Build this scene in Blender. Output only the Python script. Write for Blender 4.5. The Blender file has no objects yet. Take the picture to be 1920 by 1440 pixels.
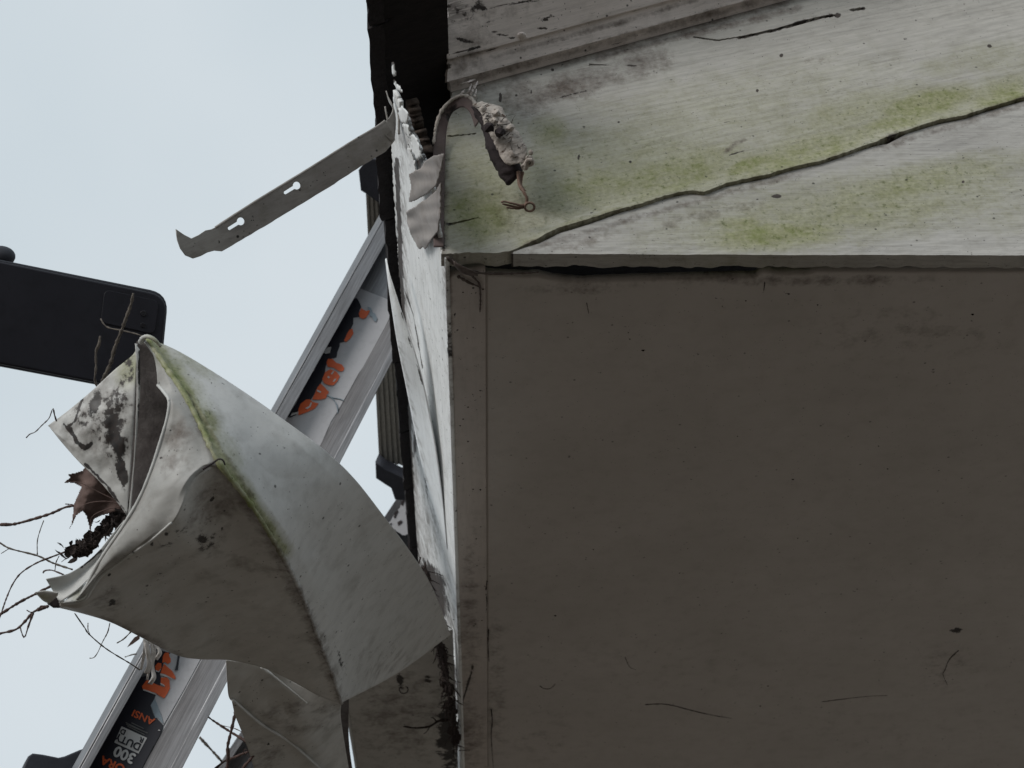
--
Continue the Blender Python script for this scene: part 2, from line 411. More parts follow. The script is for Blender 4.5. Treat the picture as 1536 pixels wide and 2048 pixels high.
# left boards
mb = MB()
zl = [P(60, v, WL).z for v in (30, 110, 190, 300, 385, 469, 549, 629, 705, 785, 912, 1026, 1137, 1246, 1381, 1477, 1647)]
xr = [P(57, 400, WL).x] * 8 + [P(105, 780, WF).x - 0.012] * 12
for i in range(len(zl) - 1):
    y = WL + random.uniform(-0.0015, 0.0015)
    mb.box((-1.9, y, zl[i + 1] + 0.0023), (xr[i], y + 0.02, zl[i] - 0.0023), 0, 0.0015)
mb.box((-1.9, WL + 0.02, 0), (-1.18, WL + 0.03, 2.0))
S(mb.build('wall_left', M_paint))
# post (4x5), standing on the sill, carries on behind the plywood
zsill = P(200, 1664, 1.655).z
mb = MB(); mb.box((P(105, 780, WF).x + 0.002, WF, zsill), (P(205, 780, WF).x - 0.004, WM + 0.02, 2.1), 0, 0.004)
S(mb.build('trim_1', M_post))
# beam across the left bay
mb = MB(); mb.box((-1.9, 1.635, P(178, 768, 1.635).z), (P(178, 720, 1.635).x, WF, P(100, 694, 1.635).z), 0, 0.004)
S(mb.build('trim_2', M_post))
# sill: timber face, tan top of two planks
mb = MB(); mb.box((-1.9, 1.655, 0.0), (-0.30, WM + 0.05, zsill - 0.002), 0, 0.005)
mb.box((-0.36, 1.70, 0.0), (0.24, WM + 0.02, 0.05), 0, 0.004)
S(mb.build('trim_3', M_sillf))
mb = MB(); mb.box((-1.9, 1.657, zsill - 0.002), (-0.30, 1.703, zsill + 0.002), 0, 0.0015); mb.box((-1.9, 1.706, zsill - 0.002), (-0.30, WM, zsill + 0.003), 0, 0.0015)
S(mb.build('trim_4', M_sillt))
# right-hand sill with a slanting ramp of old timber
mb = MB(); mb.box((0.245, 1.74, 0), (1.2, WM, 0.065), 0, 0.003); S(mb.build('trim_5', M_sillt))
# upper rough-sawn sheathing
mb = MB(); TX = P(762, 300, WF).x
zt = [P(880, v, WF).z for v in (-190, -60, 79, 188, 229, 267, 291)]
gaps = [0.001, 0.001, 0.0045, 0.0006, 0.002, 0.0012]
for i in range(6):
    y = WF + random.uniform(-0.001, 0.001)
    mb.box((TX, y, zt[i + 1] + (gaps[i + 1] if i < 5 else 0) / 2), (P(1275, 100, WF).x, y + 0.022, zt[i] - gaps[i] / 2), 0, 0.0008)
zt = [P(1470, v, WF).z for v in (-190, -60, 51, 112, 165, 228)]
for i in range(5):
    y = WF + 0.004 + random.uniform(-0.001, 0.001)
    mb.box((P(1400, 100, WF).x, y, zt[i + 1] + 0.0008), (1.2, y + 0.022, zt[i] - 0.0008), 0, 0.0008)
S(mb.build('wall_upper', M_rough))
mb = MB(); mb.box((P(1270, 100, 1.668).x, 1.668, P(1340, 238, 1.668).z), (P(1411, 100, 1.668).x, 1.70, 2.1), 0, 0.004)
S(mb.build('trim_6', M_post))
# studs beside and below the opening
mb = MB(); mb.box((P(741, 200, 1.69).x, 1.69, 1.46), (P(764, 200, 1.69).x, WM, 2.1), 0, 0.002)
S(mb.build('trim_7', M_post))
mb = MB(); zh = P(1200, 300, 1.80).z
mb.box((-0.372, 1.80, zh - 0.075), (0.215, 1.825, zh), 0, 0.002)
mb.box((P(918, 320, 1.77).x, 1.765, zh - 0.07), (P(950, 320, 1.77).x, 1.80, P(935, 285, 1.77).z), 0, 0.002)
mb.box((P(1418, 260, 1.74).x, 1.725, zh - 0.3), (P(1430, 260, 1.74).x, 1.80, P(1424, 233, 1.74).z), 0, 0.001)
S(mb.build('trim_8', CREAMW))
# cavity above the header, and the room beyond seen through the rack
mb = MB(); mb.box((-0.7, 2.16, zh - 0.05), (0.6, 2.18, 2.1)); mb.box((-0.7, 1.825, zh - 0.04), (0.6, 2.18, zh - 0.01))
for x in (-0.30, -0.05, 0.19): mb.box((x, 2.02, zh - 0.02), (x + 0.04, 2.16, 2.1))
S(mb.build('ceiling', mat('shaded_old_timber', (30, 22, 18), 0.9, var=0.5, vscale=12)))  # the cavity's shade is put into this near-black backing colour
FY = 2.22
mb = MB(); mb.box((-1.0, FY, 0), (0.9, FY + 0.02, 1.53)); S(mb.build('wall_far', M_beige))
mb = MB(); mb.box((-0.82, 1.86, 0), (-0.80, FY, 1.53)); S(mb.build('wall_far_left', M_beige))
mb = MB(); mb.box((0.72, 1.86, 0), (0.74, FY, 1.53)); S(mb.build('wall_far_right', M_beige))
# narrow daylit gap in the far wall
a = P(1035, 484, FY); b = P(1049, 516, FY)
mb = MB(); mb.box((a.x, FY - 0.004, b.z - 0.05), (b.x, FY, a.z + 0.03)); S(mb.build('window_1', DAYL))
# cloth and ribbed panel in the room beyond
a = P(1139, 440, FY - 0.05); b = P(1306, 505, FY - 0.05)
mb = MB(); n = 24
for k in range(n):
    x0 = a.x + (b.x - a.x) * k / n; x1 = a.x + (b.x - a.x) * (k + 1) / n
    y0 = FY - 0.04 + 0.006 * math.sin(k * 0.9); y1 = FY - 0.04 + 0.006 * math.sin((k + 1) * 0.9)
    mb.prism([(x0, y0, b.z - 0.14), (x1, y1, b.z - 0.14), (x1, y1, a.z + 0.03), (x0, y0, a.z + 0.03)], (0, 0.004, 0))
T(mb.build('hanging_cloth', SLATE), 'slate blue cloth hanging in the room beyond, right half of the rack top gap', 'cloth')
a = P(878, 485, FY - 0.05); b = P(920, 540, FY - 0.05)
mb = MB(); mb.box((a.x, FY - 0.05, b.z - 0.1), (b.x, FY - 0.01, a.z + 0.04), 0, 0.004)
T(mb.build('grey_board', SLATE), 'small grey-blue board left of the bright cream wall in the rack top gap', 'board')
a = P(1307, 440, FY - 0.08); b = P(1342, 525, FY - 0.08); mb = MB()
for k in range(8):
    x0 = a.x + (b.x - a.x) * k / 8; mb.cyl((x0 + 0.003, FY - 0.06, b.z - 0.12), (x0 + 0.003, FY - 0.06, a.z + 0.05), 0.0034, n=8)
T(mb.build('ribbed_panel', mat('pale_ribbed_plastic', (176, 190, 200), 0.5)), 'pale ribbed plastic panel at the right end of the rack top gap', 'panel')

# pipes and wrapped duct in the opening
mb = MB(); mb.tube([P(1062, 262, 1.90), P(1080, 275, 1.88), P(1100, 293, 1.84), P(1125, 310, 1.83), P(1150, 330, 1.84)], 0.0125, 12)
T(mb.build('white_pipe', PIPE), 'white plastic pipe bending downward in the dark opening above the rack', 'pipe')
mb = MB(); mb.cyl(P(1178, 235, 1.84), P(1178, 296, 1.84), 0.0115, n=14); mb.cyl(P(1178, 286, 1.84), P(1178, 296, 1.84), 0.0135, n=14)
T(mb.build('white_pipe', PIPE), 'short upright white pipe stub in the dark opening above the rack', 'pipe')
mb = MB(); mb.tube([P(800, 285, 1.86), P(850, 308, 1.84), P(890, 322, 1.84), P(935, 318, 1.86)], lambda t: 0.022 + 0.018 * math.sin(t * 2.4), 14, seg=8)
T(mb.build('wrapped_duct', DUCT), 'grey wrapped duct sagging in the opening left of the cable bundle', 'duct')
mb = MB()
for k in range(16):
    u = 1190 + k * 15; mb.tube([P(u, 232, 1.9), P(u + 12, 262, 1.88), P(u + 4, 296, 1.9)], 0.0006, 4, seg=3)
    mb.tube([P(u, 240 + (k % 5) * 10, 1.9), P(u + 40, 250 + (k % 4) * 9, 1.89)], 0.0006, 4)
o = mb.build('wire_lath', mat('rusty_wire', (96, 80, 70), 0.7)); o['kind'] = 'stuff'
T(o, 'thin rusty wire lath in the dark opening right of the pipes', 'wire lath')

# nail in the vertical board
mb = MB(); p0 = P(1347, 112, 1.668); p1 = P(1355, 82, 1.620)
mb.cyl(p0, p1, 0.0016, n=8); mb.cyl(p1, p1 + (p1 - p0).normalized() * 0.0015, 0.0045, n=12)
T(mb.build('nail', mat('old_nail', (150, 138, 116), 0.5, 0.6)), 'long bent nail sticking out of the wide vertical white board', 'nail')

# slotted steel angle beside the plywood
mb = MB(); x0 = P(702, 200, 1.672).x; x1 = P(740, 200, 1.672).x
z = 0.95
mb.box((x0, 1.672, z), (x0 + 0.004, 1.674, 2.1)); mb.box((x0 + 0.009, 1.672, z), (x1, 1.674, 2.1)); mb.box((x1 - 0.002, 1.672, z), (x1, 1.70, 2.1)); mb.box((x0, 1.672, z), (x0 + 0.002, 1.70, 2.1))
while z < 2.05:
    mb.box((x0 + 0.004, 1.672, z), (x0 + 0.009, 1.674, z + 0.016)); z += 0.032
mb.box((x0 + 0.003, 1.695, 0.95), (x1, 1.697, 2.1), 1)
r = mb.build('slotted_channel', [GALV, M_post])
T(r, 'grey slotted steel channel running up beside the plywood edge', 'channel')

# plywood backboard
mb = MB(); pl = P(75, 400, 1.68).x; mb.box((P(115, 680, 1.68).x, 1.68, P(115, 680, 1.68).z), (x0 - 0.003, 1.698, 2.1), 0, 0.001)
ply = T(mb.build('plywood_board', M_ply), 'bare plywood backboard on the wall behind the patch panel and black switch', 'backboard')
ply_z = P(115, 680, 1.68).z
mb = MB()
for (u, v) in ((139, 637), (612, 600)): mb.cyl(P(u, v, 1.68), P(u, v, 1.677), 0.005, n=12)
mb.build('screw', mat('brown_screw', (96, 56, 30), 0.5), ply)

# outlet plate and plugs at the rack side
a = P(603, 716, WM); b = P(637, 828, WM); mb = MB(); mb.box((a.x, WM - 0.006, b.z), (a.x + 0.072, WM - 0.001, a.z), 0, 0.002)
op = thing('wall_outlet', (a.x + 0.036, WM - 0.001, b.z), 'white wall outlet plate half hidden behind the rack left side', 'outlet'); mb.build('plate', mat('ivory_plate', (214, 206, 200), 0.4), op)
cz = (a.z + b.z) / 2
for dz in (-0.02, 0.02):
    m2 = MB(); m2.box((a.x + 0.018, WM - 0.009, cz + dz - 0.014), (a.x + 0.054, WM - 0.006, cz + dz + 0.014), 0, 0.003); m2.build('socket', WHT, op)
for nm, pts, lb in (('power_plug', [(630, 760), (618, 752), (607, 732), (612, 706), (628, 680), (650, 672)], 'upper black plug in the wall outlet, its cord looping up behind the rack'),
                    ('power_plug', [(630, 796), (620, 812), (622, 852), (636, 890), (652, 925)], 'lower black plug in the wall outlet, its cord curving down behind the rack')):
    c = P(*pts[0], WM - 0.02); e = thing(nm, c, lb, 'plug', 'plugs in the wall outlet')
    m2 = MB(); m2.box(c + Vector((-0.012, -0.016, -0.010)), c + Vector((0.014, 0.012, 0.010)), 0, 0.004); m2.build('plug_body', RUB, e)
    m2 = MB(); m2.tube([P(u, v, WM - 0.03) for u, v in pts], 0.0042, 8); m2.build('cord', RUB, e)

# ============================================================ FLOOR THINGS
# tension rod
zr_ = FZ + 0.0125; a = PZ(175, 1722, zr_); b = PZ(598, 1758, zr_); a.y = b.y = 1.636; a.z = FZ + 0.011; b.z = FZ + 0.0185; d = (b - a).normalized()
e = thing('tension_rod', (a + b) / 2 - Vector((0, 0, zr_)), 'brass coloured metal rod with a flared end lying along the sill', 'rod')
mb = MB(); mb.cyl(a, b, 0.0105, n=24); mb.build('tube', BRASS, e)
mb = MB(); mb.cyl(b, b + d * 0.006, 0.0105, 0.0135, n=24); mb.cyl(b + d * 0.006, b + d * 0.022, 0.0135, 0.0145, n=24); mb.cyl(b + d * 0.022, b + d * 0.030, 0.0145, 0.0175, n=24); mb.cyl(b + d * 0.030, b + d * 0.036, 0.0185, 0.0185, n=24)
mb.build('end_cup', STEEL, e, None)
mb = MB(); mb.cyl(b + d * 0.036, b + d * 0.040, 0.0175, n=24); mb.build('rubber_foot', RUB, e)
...
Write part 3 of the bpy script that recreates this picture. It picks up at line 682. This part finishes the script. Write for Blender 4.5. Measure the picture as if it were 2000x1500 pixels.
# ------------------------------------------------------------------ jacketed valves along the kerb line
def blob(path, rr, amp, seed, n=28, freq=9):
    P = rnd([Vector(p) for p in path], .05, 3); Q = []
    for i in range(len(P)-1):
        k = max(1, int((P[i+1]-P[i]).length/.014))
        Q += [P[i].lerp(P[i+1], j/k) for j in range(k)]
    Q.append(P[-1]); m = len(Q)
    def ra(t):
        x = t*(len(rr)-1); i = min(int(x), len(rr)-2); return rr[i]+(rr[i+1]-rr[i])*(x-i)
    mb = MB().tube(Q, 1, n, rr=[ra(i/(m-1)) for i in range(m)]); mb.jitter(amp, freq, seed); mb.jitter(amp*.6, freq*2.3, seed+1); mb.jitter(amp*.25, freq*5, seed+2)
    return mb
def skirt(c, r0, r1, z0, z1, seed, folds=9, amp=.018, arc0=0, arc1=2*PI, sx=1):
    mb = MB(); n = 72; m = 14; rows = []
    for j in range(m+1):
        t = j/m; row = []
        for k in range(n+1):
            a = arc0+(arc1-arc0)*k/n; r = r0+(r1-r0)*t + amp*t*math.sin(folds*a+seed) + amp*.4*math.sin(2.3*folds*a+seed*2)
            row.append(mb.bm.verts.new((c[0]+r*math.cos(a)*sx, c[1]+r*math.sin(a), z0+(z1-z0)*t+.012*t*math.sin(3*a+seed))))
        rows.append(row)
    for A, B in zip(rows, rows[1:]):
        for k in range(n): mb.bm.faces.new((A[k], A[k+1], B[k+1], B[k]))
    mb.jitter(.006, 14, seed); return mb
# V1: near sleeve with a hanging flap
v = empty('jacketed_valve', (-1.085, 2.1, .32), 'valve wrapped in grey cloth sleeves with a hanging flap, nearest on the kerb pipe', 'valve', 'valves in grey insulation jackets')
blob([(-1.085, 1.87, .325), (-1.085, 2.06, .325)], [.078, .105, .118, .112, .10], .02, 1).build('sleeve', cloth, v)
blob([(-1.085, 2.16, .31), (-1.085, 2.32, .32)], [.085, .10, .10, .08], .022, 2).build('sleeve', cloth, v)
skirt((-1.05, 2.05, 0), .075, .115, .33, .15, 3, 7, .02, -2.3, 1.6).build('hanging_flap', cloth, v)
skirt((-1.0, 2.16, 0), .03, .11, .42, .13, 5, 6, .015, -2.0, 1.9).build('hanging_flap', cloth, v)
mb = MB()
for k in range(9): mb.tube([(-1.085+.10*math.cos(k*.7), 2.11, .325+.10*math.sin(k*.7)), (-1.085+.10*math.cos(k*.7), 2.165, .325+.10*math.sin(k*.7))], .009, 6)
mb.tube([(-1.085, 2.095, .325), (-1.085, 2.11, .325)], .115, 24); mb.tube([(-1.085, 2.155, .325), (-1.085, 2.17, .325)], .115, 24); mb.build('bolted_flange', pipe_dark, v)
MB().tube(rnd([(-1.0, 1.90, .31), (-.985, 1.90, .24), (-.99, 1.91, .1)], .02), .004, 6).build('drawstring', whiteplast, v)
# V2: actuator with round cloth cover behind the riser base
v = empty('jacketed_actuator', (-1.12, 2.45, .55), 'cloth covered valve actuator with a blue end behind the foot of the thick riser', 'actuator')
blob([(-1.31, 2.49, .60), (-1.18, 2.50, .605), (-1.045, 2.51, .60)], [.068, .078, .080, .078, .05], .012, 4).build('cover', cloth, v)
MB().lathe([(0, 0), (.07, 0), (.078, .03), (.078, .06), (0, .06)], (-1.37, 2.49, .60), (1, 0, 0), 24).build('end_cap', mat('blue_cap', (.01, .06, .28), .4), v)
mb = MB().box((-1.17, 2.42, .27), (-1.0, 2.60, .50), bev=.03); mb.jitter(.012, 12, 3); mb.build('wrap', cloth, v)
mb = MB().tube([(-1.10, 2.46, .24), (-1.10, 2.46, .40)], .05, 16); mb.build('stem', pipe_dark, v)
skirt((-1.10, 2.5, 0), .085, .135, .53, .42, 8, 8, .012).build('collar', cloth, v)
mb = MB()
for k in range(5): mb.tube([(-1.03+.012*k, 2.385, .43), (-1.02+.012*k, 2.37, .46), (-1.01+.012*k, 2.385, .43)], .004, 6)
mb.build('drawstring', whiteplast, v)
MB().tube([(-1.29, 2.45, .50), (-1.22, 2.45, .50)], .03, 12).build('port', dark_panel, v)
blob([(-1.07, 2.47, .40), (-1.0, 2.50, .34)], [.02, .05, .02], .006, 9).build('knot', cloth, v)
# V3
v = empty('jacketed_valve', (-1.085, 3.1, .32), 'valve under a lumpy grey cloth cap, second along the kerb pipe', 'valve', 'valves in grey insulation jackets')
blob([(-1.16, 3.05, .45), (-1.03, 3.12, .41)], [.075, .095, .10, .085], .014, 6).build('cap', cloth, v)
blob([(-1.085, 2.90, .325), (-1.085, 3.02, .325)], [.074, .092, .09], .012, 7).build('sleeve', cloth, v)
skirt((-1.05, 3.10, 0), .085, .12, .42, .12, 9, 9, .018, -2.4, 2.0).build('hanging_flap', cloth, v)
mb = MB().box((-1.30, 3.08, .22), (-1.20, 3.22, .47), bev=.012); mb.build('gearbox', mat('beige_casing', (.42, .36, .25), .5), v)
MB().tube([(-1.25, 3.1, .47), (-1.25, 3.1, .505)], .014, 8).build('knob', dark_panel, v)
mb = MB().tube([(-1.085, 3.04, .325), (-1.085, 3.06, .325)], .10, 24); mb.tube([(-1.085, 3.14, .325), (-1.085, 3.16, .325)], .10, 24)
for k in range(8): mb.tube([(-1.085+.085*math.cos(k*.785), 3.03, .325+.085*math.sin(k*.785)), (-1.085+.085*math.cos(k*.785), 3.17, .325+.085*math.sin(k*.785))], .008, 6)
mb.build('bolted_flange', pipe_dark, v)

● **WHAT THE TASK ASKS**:
Report only a number: how many lines in the material above contain the string "pixels".

● **SOLUTION**:
3